_Data excerpt_
************

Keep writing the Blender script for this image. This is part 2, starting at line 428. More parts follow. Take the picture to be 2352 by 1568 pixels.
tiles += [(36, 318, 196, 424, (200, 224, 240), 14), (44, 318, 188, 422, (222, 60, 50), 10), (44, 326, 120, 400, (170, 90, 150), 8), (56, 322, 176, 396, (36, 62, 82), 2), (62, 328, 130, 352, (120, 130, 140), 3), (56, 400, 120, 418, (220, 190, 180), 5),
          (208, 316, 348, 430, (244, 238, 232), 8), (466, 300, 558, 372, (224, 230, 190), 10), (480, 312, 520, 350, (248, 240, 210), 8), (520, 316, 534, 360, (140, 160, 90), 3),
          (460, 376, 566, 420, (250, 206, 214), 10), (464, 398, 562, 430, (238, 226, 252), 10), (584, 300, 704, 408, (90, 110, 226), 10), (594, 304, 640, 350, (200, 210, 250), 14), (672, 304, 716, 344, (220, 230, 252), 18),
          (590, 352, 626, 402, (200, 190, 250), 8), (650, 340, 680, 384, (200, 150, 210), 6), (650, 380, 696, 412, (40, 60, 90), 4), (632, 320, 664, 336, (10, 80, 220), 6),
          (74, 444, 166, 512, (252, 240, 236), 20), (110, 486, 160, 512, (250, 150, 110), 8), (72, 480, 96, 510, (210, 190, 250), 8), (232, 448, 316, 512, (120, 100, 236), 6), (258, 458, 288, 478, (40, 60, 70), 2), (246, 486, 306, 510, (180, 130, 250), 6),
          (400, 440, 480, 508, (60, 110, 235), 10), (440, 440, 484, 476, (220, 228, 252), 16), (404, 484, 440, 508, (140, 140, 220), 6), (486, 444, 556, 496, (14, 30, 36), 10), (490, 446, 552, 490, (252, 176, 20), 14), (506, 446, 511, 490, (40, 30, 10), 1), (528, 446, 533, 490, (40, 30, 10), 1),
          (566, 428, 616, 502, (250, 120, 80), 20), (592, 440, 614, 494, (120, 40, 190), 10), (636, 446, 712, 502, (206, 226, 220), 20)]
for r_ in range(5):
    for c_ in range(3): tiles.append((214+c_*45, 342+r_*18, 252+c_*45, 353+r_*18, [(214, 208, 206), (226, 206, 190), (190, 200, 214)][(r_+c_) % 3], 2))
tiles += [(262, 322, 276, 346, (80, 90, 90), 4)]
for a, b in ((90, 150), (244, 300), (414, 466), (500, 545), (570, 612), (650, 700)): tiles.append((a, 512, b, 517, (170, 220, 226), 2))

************

_Problem requirements_
Return all the data above once more, precisely as given.

_Complete output_
Keep writing the Blender script for this image. This is part 2, starting at line 428. More parts follow. Take the picture to be 2352 by 1568 pixels.
tiles += [(36, 318, 196, 424, (200, 224, 240), 14), (44, 318, 188, 422, (222, 60, 50), 10), (44, 326, 120, 400, (170, 90, 150), 8), (56, 322, 176, 396, (36, 62, 82), 2), (62, 328, 130, 352, (120, 130, 140), 3), (56, 400, 120, 418, (220, 190, 180), 5),
          (208, 316, 348, 430, (244, 238, 232), 8), (466, 300, 558, 372, (224, 230, 190), 10), (480, 312, 520, 350, (248, 240, 210), 8), (520, 316, 534, 360, (140, 160, 90), 3),
          (460, 376, 566, 420, (250, 206, 214), 10), (464, 398, 562, 430, (238, 226, 252), 10), (584, 300, 704, 408, (90, 110, 226), 10), (594, 304, 640, 350, (200, 210, 250), 14), (672, 304, 716, 344, (220, 230, 252), 18),
          (590, 352, 626, 402, (200, 190, 250), 8), (650, 340, 680, 384, (200, 150, 210), 6), (650, 380, 696, 412, (40, 60, 90), 4), (632, 320, 664, 336, (10, 80, 220), 6),
          (74, 444, 166, 512, (252, 240, 236), 20), (110, 486, 160, 512, (250, 150, 110), 8), (72, 480, 96, 510, (210, 190, 250), 8), (232, 448, 316, 512, (120, 100, 236), 6), (258, 458, 288, 478, (40, 60, 70), 2), (246, 486, 306, 510, (180, 130, 250), 6),
          (400, 440, 480, 508, (60, 110, 235), 10), (440, 440, 484, 476, (220, 228, 252), 16), (404, 484, 440, 508, (140, 140, 220), 6), (486, 444, 556, 496, (14, 30, 36), 10), (490, 446, 552, 490, (252, 176, 20), 14), (506, 446, 511, 490, (40, 30, 10), 1), (528, 446, 533, 490, (40, 30, 10), 1),
          (566, 428, 616, 502, (250, 120, 80), 20), (592, 440, 614, 494, (120, 40, 190), 10), (636, 446, 712, 502, (206, 226, 220), 20)]
for r_ in range(5):
    for c_ in range(3): tiles.append((214+c_*45, 342+r_*18, 252+c_*45, 353+r_*18, [(214, 208, 206), (226, 206, 190), (190, 200, 214)][(r_+c_) % 3], 2))
tiles += [(262, 322, 276, 346, (80, 90, 90), 4)]
for a, b in ((90, 150), (244, 300), (414, 466), (500, 545), (570, 612), (650, 700)): tiles.append((a, 512, b, 517, (170, 220, 226), 2))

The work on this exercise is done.